Ketiga, terkait bukti SMS, yaitu tidak jelasnya kepentingan dan hubungan saksi Jeffrey Lumampouw dan Etza Imelda Fitri dalam bersaksi mengenai SMS ancaman kepada almarhum Nasrudin Zulkarnaen, yang katanya tertulis nama Antasari.
Keterangan kedua saksi ini adalah rekaan dan pendapat hasil pemikiran. Ada 2005 SMS ke HP almarhum Nasrudin Zulkarnaen yang tidak jelas pengirimnya. Dan ada 35 SMS ke HP AA yang tidak jelas sumbernya, ada 1 (satu) SMS yang dikirim dan diterima oleh HP Antasari Azhar dan 5 (lima) SMS yang diterima dan dikirim ke HP Sigid Haryo Wibisono.
Ahli IT Dr. Agung Harsoyo menduga pengiriman SMS ini dilakukan melalui web server. Agung juga mengatakan bahwa tidak ada SMS dari HP Antasari Azhar kepada Almarhum Nasrudin Zulkarnaen. Selain itu, chip HP almarhum Nasrudin Zulkarnaen, yang berisi SMS ancaman rusak tidak bisa dibuka.
Masih ada tujuh kejanggalan lain. Ada yang terkait barang bukti senjata api; kualifikasi para terpidana; pertimbangan majelis hakim; penyitaan barang bukti di ruang kerja Antasari Azhar yang tak terkait perkara dan tanpa pemberitahuan; penjagaan berlebihan terhadap Rani Yuliani saksi yang disebut terlibat cinta segi tiga penyebab pembunuhan Nasruddin; pemeriksaan tidak pada tempatnya, ada yang di luar Mapolda dan dianiaya, ada yang diperiksa di restoran dan hotel.

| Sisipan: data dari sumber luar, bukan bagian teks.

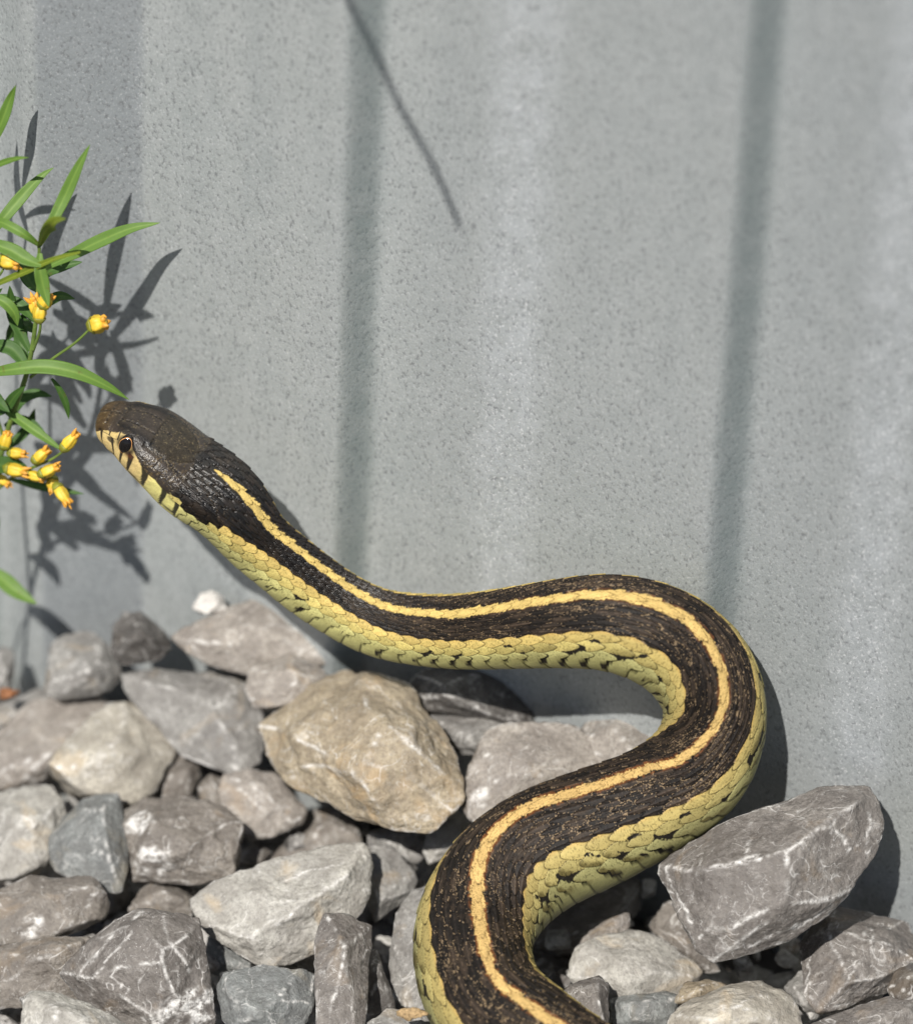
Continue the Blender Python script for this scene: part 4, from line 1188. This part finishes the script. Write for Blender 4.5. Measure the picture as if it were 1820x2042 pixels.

Kuasa hukum Antasari menilai cara yang paling mudah untuk membuka adanya “rekayasa” terhadap perkara Antasari Azhar ini, adalah dengan menguak pengirim SMS ancaman terhadap almarhum Nasrudin dan mencari pengirim sms serta penelepon ancaman dan cerita tidak benar terhadap keluarga Antasari Azhar. Tetapi itu tidak pernah dilakukan petugas.
PERLUKAH DIBENTUK TIM PENCARI FAKTA?
Jika kita baca kembali perjalanan kasus ini, memang banyak kejanggalan dari awalnya. Komisi Yudisial pernah memeriksa kasus ini pada 2011 lalu, terkait proses hukum yang dijalankan. Tetapi, itu tak mempengaruhi vonis 18 tahun yang harus dijalani Antasari. Saat di Universitas Jember (17/12/2016), Antasari Azhar menyatakan akan mempertanyakan tindak lanjut laporannya terkait adanya SMS misterius yang pada akhirnya menjeratnya masuk dalam penjara.
Dia menyatakan telah melaporkan terkait persoalan SMS misterius itu. Untuk itu dia berencana mendatangi Polda Metro Jaya untuk menanyakan bagaimana perkembangan penanganan laporannnya itu. Kalau polisi mengusutnya akan ditemukan siapa pengirim sms itu.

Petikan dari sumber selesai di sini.